Il s’agit alors de proposer un modèle idoine, laissant à la fois place au professionnalisme des acteurs privés qui maitrisent la technicité qu’appelle la gestion d’une compagnie aérienne et l’intervention et le volontarisme des politiques pour mettre en place des leviers juridiques ainsi que des soutiens fiscaux et économiques en adéquation avec les spécificités du marché des îles de la Caraïbe. Toutes les grandes compagnies aériennes mondiales sont gérées par des professionnels du secteur mais sont toutes aussi soutenues par leur Etat d’origine pour des raisons de souveraineté du pavillon national, de désenclavement territorial voire de missions de service public.
La compagnie Air Antilles avait tenté de mettre en place une Alliance de compagnies aériennes caribéennes appelée Caribsky. Cette Alliance devait ainsi permettre aux opérateurs caribéens de mettre en commun leurs systèmes de réservation, d’étoffer leurs réseaux, de rationnaliser leurs offres, d’accéder à de nouveaux marchés en réduisant les coûts d’approche et de distribution.
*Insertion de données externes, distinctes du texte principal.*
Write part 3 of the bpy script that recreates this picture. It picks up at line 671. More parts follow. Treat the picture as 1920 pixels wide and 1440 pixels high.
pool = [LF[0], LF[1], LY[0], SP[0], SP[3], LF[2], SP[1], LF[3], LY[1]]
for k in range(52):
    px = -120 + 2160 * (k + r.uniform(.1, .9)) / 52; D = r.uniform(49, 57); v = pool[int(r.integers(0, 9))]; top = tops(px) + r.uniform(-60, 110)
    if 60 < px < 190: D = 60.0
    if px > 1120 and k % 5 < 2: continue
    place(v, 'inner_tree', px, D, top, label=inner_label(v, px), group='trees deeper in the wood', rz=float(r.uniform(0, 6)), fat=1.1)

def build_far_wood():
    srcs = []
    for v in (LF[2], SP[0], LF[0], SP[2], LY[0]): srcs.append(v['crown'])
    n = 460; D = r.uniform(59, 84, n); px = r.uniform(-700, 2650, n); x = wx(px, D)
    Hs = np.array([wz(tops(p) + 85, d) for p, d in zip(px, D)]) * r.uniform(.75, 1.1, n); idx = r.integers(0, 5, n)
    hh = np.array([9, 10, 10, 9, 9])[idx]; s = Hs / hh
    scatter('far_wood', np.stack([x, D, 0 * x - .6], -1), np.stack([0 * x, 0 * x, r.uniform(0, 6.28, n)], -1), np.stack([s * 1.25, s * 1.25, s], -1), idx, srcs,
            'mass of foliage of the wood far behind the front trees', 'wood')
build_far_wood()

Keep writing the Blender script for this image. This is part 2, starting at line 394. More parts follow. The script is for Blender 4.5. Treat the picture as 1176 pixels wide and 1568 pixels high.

Le client final y voyait son intérêt par des fréquences accrues, plus de routes, de meilleures connexions, l’unification des programmes de fidélisation, la facturation unique pour les voyages qui comportent des vols sur plusieurs compagnies. Cette Alliance, soutenue par le programme européen INTERREG, n’a pas eu l’opportunité de se déployer en raison de la mise en liquidation judiciaire d’Air Antilles.
Et puis pourquoi ne pas innover en lançant des appels à manifestation d’intérêt sur certaines liaisons peu rentables mais soutenues financièrement par les Etats concernés ? Un appel d’offre régional ouvert à toutes les compagnies aériennes dotées des savoir-faire techniques, opérationnels, commerciaux et humains indispensables à un service de qualité.
Mais bien sûr, il ne peut y avoir d’offres aériennes pérennes avec des tarifs attractifs sans cadre commercial favorisant la création de projets économiques intra caribéens. C’est le marché qui crée l’offre, mais les conditions favorables au marché doivent être mises en place par les entités publiques en lien avec les opérateurs privés maîtrisant les contraintes opérationnelles du terrain.
Telle devrait être la feuille de route des organisations caribéennes dont le but est d’accompagner le développement économique du bassin caribéen en adéquation avec son contexte économique, sociétal et les grandes mutations environnementales qui se dessinent.